* [Problem]:
Work out how many lines have "from" in them. Give only that number.

* [Stored records]:

BEGIN

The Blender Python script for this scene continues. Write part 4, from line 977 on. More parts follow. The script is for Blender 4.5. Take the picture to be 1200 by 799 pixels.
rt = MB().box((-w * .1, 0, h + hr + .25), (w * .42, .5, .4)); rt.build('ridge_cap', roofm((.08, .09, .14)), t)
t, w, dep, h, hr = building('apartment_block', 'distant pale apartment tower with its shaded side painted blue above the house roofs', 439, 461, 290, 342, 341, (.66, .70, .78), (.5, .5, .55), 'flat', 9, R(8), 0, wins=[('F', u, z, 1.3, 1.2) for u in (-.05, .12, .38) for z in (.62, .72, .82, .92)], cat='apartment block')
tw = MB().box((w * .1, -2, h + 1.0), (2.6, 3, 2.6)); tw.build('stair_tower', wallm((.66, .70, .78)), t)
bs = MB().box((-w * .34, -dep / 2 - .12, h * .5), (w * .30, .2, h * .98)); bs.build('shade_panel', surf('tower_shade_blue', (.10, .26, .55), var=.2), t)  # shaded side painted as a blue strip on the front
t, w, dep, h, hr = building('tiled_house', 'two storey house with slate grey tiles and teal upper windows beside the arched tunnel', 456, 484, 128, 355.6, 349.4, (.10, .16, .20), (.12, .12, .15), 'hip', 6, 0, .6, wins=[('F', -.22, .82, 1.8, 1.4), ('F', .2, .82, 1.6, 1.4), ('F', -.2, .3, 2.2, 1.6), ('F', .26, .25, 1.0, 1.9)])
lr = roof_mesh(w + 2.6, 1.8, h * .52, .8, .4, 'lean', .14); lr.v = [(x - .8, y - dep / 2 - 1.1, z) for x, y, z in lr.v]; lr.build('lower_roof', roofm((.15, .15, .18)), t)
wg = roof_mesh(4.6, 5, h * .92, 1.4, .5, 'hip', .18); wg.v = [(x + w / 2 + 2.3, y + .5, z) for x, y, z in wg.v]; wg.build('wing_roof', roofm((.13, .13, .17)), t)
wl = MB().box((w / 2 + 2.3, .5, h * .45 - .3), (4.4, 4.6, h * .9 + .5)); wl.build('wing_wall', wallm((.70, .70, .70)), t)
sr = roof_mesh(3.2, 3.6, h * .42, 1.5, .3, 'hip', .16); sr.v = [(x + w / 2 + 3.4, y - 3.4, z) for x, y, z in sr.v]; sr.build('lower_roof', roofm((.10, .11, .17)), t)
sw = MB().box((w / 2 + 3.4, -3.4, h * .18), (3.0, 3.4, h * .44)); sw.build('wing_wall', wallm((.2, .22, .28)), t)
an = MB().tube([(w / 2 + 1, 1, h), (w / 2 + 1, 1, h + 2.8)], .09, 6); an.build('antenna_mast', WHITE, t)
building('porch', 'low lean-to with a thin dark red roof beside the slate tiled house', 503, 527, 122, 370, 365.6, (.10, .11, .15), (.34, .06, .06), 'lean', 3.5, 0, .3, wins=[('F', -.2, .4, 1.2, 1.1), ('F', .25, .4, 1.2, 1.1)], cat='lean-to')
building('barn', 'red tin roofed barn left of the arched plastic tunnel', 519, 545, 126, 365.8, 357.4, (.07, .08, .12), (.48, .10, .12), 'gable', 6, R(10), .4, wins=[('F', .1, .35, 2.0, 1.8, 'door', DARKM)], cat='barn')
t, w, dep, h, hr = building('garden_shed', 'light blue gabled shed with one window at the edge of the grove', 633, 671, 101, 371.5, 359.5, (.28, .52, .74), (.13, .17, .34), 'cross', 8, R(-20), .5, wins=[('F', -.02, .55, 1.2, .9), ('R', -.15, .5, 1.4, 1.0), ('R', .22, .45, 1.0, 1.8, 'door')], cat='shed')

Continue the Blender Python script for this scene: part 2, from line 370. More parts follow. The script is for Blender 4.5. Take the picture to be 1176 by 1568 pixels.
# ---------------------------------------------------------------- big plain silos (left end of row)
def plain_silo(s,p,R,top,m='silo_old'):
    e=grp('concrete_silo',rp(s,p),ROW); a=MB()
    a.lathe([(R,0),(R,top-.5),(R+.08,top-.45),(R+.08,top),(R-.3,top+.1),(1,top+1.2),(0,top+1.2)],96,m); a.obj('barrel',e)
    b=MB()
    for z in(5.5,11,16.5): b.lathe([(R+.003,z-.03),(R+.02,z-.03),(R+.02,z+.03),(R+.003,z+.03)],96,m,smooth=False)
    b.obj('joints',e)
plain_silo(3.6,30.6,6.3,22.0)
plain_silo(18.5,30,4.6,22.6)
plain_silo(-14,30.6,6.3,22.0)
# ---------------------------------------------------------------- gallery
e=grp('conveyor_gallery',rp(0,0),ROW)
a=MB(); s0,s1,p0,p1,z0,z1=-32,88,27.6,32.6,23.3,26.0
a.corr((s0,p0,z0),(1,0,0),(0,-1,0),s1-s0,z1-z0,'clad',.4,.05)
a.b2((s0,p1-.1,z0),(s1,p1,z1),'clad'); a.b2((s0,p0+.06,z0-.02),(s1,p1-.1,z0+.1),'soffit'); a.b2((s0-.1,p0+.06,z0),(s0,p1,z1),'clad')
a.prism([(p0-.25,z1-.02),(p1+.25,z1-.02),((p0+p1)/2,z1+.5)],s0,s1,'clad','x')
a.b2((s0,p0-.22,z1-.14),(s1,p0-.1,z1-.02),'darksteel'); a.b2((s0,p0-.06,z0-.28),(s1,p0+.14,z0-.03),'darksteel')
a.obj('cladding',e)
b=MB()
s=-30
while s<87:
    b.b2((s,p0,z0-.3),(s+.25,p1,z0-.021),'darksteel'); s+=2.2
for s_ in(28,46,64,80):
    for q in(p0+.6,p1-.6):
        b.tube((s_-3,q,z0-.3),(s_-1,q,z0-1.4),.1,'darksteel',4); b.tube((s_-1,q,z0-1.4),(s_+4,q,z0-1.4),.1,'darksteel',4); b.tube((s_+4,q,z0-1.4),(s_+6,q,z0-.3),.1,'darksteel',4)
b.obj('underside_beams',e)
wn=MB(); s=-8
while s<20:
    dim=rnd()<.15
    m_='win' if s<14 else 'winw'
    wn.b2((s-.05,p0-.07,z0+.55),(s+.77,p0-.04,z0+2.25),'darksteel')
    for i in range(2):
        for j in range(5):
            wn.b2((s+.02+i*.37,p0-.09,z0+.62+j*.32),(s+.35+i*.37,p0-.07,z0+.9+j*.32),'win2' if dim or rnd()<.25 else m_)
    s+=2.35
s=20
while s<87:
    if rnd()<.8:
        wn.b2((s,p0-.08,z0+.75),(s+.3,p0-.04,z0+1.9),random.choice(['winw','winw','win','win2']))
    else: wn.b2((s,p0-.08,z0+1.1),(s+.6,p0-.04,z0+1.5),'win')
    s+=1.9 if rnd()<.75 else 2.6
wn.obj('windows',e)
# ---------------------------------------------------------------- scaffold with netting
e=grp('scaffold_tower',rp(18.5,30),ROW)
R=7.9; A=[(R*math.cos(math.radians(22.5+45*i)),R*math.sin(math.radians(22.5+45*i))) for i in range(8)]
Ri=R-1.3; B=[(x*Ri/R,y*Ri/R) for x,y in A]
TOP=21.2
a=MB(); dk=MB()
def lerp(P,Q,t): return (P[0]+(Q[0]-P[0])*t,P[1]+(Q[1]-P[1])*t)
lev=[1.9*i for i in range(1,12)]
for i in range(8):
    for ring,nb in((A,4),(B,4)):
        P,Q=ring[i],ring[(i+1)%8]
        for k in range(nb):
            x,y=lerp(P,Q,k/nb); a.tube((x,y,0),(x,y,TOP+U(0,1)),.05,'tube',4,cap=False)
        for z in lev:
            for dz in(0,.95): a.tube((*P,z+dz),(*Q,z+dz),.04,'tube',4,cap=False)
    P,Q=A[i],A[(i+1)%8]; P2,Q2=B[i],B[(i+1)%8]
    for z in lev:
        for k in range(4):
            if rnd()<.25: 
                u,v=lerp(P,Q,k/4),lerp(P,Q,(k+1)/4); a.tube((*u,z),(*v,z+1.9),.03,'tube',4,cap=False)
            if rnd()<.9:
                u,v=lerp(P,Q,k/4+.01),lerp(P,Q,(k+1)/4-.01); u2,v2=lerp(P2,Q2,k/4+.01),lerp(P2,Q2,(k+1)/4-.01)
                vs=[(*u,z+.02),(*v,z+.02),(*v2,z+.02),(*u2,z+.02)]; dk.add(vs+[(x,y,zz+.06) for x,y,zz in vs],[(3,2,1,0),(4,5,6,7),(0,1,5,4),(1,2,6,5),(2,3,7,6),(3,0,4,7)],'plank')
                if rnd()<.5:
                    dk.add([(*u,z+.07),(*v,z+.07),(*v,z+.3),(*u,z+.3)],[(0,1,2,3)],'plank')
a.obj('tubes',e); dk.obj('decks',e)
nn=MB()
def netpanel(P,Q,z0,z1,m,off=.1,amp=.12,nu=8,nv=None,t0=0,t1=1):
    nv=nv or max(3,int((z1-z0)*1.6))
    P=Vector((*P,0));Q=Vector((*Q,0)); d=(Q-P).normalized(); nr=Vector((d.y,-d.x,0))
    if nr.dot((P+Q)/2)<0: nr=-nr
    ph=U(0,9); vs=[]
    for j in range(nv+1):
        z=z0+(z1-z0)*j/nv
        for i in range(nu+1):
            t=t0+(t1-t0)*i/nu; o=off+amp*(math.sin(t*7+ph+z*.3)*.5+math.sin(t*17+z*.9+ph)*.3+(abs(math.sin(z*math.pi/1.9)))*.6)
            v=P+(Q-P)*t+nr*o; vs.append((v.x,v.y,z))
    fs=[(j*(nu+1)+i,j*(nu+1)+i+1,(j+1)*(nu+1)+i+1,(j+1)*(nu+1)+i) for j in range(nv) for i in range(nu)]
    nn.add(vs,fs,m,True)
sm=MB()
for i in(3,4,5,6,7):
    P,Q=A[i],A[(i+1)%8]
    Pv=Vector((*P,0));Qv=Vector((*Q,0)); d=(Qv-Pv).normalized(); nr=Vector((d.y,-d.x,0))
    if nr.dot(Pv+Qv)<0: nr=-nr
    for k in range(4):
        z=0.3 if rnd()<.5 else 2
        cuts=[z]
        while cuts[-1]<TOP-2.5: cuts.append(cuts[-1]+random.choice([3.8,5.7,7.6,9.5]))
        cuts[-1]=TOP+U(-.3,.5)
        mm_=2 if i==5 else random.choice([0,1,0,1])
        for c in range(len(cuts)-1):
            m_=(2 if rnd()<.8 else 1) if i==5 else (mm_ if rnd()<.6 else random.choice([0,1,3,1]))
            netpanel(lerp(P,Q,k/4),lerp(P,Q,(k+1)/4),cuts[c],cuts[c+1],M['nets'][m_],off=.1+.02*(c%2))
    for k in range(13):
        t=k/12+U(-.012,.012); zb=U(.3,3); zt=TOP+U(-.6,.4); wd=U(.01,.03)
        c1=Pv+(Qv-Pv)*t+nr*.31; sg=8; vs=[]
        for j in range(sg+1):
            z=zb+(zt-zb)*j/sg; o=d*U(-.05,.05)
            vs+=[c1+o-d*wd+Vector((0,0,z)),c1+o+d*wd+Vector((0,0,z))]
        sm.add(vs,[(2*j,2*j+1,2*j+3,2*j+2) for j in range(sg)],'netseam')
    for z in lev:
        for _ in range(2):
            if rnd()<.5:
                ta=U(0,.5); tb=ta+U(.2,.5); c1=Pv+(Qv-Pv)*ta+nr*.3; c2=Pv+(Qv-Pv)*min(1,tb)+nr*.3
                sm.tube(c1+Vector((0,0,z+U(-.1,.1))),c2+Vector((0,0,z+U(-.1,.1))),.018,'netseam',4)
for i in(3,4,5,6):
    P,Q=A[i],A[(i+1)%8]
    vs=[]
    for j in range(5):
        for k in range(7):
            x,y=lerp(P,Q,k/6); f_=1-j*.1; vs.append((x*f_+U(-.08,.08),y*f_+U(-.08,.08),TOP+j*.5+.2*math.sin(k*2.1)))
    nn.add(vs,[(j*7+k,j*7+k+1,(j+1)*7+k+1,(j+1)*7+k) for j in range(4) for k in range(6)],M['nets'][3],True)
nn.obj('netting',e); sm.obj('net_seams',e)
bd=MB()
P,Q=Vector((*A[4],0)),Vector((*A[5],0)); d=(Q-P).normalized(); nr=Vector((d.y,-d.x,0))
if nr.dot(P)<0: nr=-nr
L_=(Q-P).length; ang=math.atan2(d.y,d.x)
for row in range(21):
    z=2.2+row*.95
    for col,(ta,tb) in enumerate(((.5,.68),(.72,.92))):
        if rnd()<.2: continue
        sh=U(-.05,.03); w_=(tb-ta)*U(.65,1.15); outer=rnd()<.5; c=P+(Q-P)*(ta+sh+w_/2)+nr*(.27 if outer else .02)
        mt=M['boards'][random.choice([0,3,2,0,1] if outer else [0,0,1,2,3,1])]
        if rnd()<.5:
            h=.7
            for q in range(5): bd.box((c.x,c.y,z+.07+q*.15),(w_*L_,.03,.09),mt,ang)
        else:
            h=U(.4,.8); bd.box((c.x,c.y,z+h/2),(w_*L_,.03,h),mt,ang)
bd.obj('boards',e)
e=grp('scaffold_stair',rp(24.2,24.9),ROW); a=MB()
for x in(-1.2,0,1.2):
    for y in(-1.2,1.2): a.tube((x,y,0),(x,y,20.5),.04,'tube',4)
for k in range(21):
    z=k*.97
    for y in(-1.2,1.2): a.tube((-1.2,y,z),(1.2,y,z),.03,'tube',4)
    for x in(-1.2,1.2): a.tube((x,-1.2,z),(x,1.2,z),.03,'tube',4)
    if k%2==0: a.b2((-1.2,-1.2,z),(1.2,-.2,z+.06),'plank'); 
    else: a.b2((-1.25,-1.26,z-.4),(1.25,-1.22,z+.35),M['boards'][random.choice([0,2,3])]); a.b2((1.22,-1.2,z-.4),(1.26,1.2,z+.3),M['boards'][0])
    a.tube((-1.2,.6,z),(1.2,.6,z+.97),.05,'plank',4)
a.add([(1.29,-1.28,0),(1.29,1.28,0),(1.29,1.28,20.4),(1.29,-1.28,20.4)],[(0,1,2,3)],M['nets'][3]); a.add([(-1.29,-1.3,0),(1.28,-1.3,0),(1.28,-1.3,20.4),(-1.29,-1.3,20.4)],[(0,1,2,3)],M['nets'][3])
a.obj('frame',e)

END

* [Correct response]:
2